Goncalo Feio nie raz powtarzał już, jak ważna jest reakcja po porażce. W niedzielę piłkarze Motoru postarają się odpowiedzieć na nieudany mecz w Puławach zwycięstwem nad Hutnikiem Kraków (godz. 14.45)
Po pierwszej przegranej z Polonią Warszawa (0:1) żółto-biało-niebiescy odpowiedzieli dwoma zwycięstwami (jedna w lidze i jednak w Fortuna Pucharze Polski z Wisłą Kraków). Po starciu z Rakowem Częstochowa (0:3) była seria trzech wygranych w lidze. Tak samo zresztą, jak po porażce ze Stomilem Olsztyn (1:2), kiedy znowu lublinianie trzy kolejne mecze kończyli z pełną pulą na koncie.
Jak będzie tym razem? Na pewno Rafał Król i spółka bardzo potrzebują punktów. Po nieudanych derbach z Wisłą Grupa Azoty Puławy (0:1) Motor znowu wypadł ze strefy barażowej. Do Dumy Powiśla traci obecnie punkt, a do drugiego Stomilu Olsztyn siedem „oczek”. Do rozegrania pozostaje jeszcze sześć kolejek, więc każda wygrana może się okazać bezcenna.
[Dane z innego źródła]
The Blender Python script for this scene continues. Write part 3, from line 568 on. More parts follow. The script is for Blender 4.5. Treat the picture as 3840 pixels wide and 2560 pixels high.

Trzeba pamiętać, że Hutnik nie jest już tym samym zespołem, co na jesieni. Drużyna z „Suchych Stawów” 2022 rok kończyła na przedostatnim miejscu w tabeli z dorobkiem 19 punktów. W zimie klub zyskał jednak nowego inwestora – firmę Cognor, która ma ambitne plany gry w ekstraklasie. I to wcale nie w takiej odległej przyszłości, bo w przeciągu 3,5 roku. Pojawili się nowi zawodnicy i szybko przyszły całkiem niezłe wyniki.
Podopieczni trenera Bartłomieja Bobli na wiosnę wcale nie odstają tak bardzo od Motoru. W dziewięciu spotkaniach praktycznie podwoili już dorobek z jesieni (17 „oczek” przy 21 ekipy z Lublina), a w tabeli uwzględniającej mecze rozegrane tylko w 2023 roku zajmują piąte miejsce. Znak rozpoznawczy Hutnika w rewanżach? Na pewno defensywa. Zespół z Krakowa strzela mało goli (dziewięć), ale jeszcze mniej traci (sześć). Co więcej, w pięciu meczach wyjazdowych rywale zaaplikowali najbliższemu przeciwnikowi żółto-biało-niebieskich tylko dwie bramki. Krzysztof Świątek i spółka są też w dobrej formie. Z pięciu ostatnich spotkań wygrali cztery. W tym czasie jedynej porażki doznali na boisku lidera – Polonii Warszawa i tylko 0:1.
Nastroje w Motorze na pewno bywały w ostatnich tygodniach lepsze. Tym bardziej, że trener Feio przyznał po porażce w Puławach, że to był najsłabszy występ jego zespołu odkąd pojawił się w Lublinie. Dodał też, że spory wpływ na poczynania jego zawodników miała presja.
– Przykro mi to mówić, ale uważam, że z punktu widzenia mentalnego ten zespół był zablokowany, ja wiem czym, ale to, że zbliżamy się do możliwego awansu nie powinno nas blokować. To coś, co powinno nas napędzać, a w Puławach tak nie było. Presję powinniśmy czuć, kiedy przejmowałem zespół na ostatnim miejscu w tabeli. Wyciągnęliśmy się do strefy barażowej, ale znowu jesteśmy poza szóstką. Będziemy o tym porozmawiać, bo to jest nienormalne. Celem jest następny mecz i nic nie może się zmienić, jeżeli będziemy żyć tym, co będzie za 1,5 miesiąca to nie mamy szans – wyjaśniał trener ekipy z Lublina.